_Given data_
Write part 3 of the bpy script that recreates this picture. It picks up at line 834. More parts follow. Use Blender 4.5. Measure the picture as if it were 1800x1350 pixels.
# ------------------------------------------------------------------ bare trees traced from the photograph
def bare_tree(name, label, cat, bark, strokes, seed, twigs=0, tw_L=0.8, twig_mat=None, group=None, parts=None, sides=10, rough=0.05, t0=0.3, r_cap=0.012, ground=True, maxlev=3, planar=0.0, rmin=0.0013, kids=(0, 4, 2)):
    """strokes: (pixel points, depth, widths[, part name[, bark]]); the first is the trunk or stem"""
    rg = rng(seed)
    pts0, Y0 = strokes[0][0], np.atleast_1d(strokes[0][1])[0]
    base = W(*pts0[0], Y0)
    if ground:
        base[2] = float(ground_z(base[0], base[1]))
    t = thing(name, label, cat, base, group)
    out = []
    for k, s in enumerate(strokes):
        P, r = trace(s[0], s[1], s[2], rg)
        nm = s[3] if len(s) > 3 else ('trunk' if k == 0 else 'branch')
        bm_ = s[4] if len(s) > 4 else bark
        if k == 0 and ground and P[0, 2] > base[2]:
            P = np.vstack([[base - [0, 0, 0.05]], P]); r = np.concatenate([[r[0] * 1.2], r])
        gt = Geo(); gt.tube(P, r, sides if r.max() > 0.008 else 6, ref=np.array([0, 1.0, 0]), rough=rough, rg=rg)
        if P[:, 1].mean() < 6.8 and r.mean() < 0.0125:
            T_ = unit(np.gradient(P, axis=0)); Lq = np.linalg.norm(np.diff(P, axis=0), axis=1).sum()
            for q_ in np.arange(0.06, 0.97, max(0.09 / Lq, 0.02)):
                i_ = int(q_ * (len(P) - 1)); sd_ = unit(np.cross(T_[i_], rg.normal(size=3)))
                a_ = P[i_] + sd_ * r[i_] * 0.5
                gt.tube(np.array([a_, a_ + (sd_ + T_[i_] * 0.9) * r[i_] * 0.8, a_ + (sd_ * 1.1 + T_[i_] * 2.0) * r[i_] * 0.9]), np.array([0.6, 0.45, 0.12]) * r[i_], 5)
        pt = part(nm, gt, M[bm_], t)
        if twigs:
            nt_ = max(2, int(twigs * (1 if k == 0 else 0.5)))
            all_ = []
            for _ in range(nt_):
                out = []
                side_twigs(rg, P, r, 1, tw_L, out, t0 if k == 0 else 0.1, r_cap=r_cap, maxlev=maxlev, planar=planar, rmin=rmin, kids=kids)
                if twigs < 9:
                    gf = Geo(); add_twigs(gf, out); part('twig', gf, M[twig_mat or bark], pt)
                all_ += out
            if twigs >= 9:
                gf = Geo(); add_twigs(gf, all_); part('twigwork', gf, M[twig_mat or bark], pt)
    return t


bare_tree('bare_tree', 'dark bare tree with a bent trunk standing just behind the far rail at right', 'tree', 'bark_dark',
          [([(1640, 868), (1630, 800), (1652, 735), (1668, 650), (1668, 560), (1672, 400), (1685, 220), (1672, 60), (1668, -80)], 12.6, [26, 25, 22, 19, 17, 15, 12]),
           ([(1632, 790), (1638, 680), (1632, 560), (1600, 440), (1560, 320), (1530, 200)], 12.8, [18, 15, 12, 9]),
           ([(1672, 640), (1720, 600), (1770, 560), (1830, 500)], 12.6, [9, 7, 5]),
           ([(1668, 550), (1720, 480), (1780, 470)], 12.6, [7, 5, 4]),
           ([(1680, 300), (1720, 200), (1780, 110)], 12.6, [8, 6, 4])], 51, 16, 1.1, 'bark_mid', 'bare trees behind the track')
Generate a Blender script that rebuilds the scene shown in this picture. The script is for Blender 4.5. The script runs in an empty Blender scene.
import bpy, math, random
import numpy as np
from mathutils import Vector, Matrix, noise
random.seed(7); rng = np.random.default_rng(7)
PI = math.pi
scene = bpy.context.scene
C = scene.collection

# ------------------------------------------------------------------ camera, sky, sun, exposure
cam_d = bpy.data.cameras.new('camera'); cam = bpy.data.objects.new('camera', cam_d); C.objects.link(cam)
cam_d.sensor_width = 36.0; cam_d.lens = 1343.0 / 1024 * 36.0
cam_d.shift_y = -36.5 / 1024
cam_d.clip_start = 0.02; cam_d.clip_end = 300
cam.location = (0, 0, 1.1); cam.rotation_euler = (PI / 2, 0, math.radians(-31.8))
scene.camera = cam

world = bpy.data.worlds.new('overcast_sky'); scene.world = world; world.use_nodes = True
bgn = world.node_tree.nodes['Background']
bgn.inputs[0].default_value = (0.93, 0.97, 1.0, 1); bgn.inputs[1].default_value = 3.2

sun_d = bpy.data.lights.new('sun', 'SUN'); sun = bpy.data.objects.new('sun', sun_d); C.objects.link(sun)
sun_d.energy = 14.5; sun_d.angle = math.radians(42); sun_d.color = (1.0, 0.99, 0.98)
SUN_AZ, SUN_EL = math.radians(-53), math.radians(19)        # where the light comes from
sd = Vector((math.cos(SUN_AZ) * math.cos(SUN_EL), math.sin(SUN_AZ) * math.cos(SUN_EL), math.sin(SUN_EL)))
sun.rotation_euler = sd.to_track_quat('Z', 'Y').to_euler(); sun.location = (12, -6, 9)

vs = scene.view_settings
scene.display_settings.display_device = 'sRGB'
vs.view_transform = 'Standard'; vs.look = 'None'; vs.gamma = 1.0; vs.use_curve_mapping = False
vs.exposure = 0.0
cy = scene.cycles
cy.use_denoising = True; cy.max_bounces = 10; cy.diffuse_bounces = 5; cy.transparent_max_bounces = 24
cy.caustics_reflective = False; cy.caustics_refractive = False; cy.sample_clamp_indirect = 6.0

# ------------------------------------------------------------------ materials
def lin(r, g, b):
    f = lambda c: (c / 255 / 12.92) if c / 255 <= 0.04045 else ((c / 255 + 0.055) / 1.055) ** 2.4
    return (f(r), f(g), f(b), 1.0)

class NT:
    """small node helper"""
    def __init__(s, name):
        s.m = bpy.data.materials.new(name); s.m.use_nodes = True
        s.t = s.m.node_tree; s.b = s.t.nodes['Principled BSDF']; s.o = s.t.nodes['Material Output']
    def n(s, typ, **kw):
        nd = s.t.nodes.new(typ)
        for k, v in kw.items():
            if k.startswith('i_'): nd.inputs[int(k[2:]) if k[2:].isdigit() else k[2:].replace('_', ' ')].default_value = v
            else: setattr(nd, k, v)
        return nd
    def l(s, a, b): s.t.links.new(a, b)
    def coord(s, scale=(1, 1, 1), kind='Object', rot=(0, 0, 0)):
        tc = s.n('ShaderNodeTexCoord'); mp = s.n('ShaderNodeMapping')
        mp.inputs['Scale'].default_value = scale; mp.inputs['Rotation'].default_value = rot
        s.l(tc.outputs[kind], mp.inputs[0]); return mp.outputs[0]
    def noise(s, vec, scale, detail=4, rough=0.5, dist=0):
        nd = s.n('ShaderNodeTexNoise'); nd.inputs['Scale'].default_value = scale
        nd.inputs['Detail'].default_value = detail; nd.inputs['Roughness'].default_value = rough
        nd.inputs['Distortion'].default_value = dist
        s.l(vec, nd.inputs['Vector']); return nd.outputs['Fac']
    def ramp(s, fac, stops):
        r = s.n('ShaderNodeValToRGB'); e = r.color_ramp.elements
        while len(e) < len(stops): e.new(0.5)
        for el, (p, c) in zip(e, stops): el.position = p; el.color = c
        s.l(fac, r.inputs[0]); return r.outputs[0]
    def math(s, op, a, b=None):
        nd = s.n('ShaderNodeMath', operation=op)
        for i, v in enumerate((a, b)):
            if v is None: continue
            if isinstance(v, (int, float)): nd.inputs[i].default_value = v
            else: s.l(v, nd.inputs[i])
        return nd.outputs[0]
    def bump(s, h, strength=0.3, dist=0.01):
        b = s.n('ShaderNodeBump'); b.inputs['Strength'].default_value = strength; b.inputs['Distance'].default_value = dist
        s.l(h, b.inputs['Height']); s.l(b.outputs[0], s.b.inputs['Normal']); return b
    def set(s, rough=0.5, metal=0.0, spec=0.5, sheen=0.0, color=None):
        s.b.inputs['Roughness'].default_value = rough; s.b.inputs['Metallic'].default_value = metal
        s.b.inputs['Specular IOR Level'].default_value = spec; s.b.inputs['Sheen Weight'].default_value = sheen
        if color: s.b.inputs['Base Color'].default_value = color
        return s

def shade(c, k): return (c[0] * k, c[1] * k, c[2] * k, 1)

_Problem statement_
Using the listing above, pull out all lines that hold the word "this".

_The completed task_
Write part 3 of the bpy script that recreates this picture. It picks up at line 834. More parts follow. Use Blender 4.5. Measure the picture as if it were 1800x1350 pixels.
Generate a Blender script that rebuilds the scene shown in this picture. The script is for Blender 4.5. The script runs in an empty Blender scene.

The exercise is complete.